Sitting at a table in his office last week, Linder pushed aside the rows of papers and readings set there by his aides. The change from councilman to mayor was a matter of settling into an adjoining office, but with "much more responsibility," he said.
Just a few weeks into office, Linder still sounds like a candidate making promises.
He hopes to make doing business in Chester easier and attract small businesses and, with them, jobs. He hopes to restore the crumbling DeShong Park and renovate the museum building there.
He wants a greater police presence on the streets to help deter crime. He plans on approaching developers Buccini/Pollin Group to ask about the status of a promised development near the stadium.
And he wants to see quality public education return to the city.
On Friday, legislators asked Gov. Corbett to declare the Chester Upland School District financially distressed. That decision would trigger a state takeover.

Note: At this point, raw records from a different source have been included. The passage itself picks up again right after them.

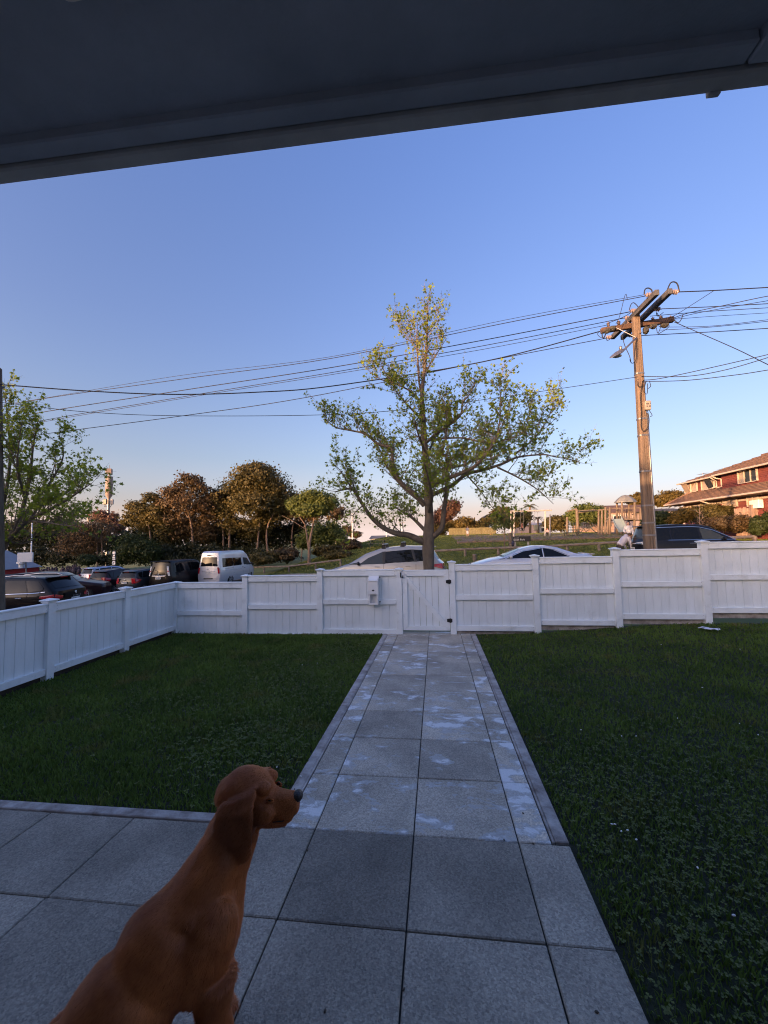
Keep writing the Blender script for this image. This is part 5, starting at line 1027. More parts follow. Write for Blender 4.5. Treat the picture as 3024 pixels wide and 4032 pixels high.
# ------------------------------------------------------------------ mast, lamp masts, marker post, grey building
def gbase(px, Y): c = at(px, 2130, Y); return Vector((c.x, c.y, groundz(c.x, c.y)))
def mast():
    Y = 74; g = gbase(424, Y); r = thing('phone_mast', g, 'tall phone mast with fat cylinder and antenna boxes, catching pink sunlight', 'mast'); T = at(424, 1850, Y); k = (T-CAM).dot(CF)/1598.86; z = lambda py: at(424, py, Y).z; x, y = g.x, g.y
    b = MB(); b.tube([(x, y, g.z), (x, y, z(2060)), (x, y, z(1960))], [.36, .30, .26], 12); b.build('pole', M_steel, r, world=True, smooth=40)
    M_can = mat('mast_shroud', (.25, .19, .165), .6, .06, 5); b = MB(); b.lathe([(.28, z(1965)), (.3, z(1962)), (12.4*k, z(1950)), (12.4*k, z(1877)), (.2, z(1876))], (x, y, 0), 18); b.build('shroud', M_can, r, world=True, smooth=35)
    b = MB(); b.tube([(x, y, z(1877)), (x, y, z(1868))], .22, 8); b.tube([(x, y, z(1845)), (x, y, z(1831))], .05, 5); b.build('neck', M_steel, r, world=True)
    b = MB(); b.box((x-1.2*k, y, z(1857)), (20*k, 20*k, 22*k), rotz(.5), .06); b.build('antenna_panel', M_can, r, world=True)
    for dx, a in ((-16, .4), (15, -.4), (2, 0)):
        b = MB(); b.box((x+dx*k, y-(.9 if dx == 2 else 0), z(1977)), (13*k, 8*k, 20*k), rotz(a), .08); b.build('antenna_panel', mat('antenna_cover', (.45, .42, .38), .5, .05, 5) if dx != 2 else M_black, r, world=True); b = MB(); b.bar((x, y, z(1972)), (x+dx*k, y, z(1972)), .12); b.bar((x, y, z(1985)), (x+dx*k*.8, y, z(1985)), .1); b.build('bracket', M_steel, r, world=True)
    b = MB(); b.tube([(x-14*k, y, z(1988)), (x-12*k, y-.3, z(1995)), (x-4*k, y-.3, z(1996))], .06, 5, cap=False); b.tube([(x+13*k, y, z(1988)), (x+10*k, y-.3, z(2001)), (x+3*k, y-.3, z(1994))], .06, 5, cap=False); b.build('cables', M_wire, r, world=True)
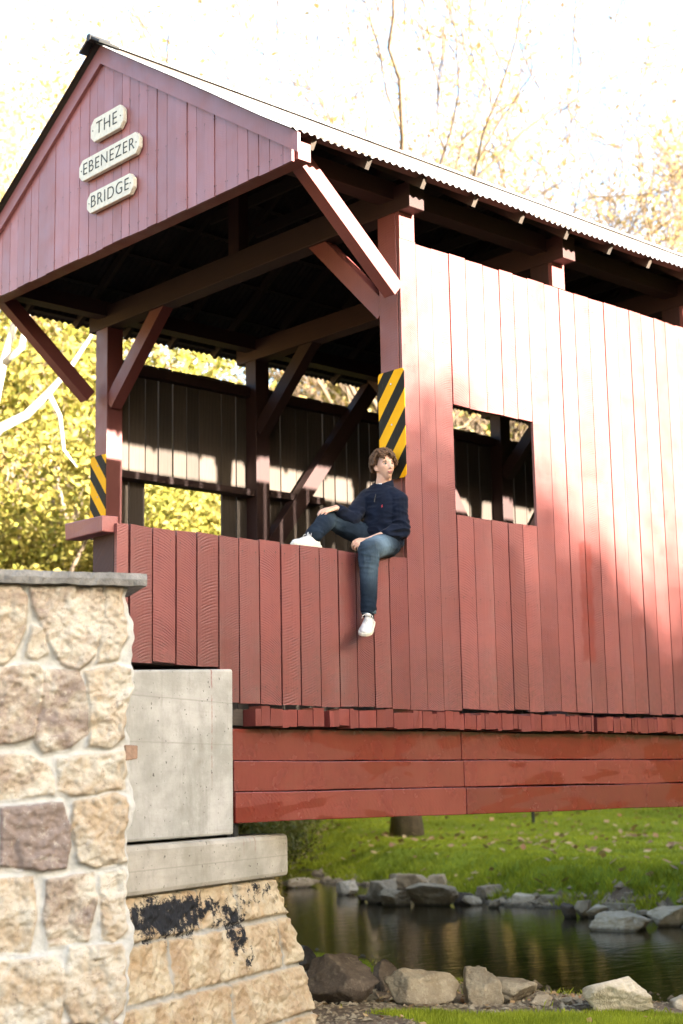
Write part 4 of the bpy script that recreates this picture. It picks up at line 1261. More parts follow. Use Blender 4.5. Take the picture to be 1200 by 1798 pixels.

Linder's solution for the district's problems?
"Give it to me," the former educator said, leaning forward for emphasis.
Linder, one of the founders of the defunct Village Charter School in Chester, says he would like a meeting with the state's secretary of education to see what role the city can play in the struggling district.
"We can do education in this city," he said.
Linder is aware of the fear associated with the changing political landscape in the city. He says he is not just a Democrat but is "accountable to all the city."
Linder's main hope is to spend part of each day out of his corner office and out in the streets talking to residents.
"I have to do it," Linder said, as if making a promise to himself.